That money goes to plastering this ugly mug everywhere
The Wilks Brothers are billionaires. They're "under-the-radar" type billionaires for the
most part—making their money during the Texas fracking boom:
After successfully riding the rush for nearly a decade, the brothers sold their combined interest in Frac Tech in May to a group of investors led by Temasek Holdings, Singapore’s sovereign wealth fund. The Wilks’ took in about $3.2 billion of the total $3.5 billion sale; the brothers owned 68% of Frac Tech.
Temasek partnered with RRJ Capital Consortium in the acquisition, with equity holder Chesapeake Energy Corporation increasing its stake in Frac Tech from 26% to 30% and receiving a $200 million cash distribution. The deal was financed in part with a $1.7 billion senior secured credit facility arranged by Bank of America Merrill Lynch and Citigroup Global Markets.
Nice work if you can get it. Good news? They're religious types with a deep sense of morality and patriotism. Bad news? They're crazy and
want in on politics.
Two low-profile Texas brothers have donated $15 million to support Sen. Ted Cruz, a record-setting contribution that amounts to the largest known donation so far in the 2016 presidential campaign.
Farris and Dan Wilks, billionaires who made their fortunes in the West Texas fracking boom, have given $15 million of the $38 million that the pro-Cruz super PAC, Keep the Promise, will disclose in election filings next week, according to sources outside the super PAC with knowledge of the giving.
But why Ted Cruz?
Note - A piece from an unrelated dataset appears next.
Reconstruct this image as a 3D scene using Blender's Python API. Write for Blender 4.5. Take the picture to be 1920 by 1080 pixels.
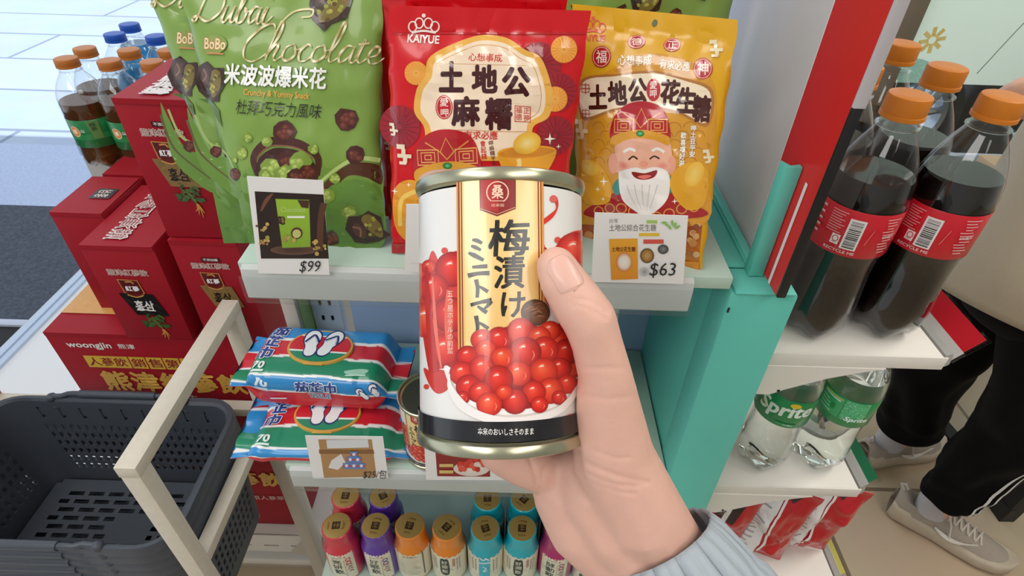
import bpy, bmesh, math, random
import numpy as np
from mathutils import Vector, Matrix, noise
from mathutils.geometry import tessellate_polygon

random.seed(7)
scene = bpy.context.scene
for o in list(bpy.data.objects):
    bpy.data.objects.remove(o)
COL = scene.collection

# ---------------------------------------------------------------- camera
CAM_H, FPX, PITCH, ROLL = 1.42, 1080.0, math.radians(38.5), math.radians(1.8)
cam_data = bpy.data.cameras.new('camera')
cam_data.sensor_width = 36.0
cam_data.lens = 36.0 * FPX / 1920.0
cam_data.clip_start = 0.02
cam = bpy.data.objects.new('camera', cam_data)
COL.objects.link(cam)
cam.matrix_world = Matrix.Translation((0, 0, CAM_H)) @ Matrix.Rotation(math.radians(90) - PITCH, 4, 'X') @ Matrix.Rotation(ROLL, 4, 'Z')
scene.camera = cam
scene.cycles.transparent_max_bounces = 32
scene.cycles.max_bounces = 14
scene.cycles.transmission_bounces = 12

# ---------------------------------------------------------------- colour management, world, lights
vs = scene.view_settings
vs.view_transform = 'Standard'; vs.look = 'None'; vs.gamma = 1.0; vs.use_curve_mapping = False
vs.exposure = 0.22
world = bpy.data.worlds.new('world'); scene.world = world
world.use_nodes = True
bg = world.node_tree.nodes['Background']
bg.inputs['Color'].default_value = (0.86, 0.93, 1.0, 1); bg.inputs['Strength'].default_value = 1.0

def area_light(name, loc, target, sx, sy, watts, col=(1, 1, 1)):
    l = bpy.data.lights.new(name, 'AREA'); l.shape = 'RECTANGLE'; l.size = sx; l.size_y = sy
    l.energy = watts; l.color = col
    o = bpy.data.objects.new(name, l); COL.objects.link(o)
    o.location = loc
    d = Vector(target) - Vector(loc)
    o.rotation_euler = d.to_track_quat('-Z', 'Y').to_euler()
    return o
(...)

If you're crazy you want that kind of crazy representing you.
"Our country was founded on the idea that our rights come from the Creator, not the government. I'm afraid we're losing that," Farris Wilks, a 63-year-old pastor in the small town of Cisco, said in a statement to CNN. "Unless we elect a principled conservative leader ready to stand up for our values, we'll look back on what once was the land of opportunity and pass on a less prosperous nation to our children and grandchildren. That's why we need Ted Cruz."
Farris is mixing up the words
democracy with
theocracy. I have a sneaking suspicion that he doesn't understand the Bible very well since there isn't a part in either testaments about God promising his flock a land with
milk and honey that would be called
gas and oil. I'm also 99.99% positive that the good books don't mention anything about selling said
milk and honey back to the rest of the flock for a profit, while poisoning the Promised Land's waterways and earth and skies. Then again, the Wilks brothers used some of their money to buy
this—the N Bar Ranch in Montana.
The N Bar Ranch spans more than 60,000 contiguous acres in the foothills of central Montana's Snowy Mountains, about 90 miles north of Billings and 35 miles southeast of Lewistown.
Widely recognized as one of the West's premier reputation ranches, the N Bar Ranch is one of the most ecologically diverse and complete ranches ever offered.
Maybe they want to make amends for all of that wickedness they feel deep inside. Unfortunately, they're a big reason you keep having to
read about Ted Cruz:
Together, their donations give Cruz and his allies more money than any other Republican except Jeb Bush, a surprising achievement for a firebrand senator more embraced at a Tea Party rally than at a black-tie business gala.
Hey guys, Dan and Farris are just your normal, run-of-the-mill billionaire churchgoers who believe in a literal interpretation of the Bible and want to force the rest of the country to believe in the God they have made up in their minds to justify the fact they have so much while there are children starving.
"If Dan and Farris walk into a room, they don't want ever to be known, to be announced. They just come in and sit in the back," said Luke Macias, a Texas political strategist who has worked with the family. "They are normal people. They dress normal. They show up normal."
They dress normal?
Here's a biblical quote for the Wilks:
Mark 13:22 - For false Christs and false prophets shall rise, and shall shew signs and wonders, to seduce, if [it were] possible, even the elect.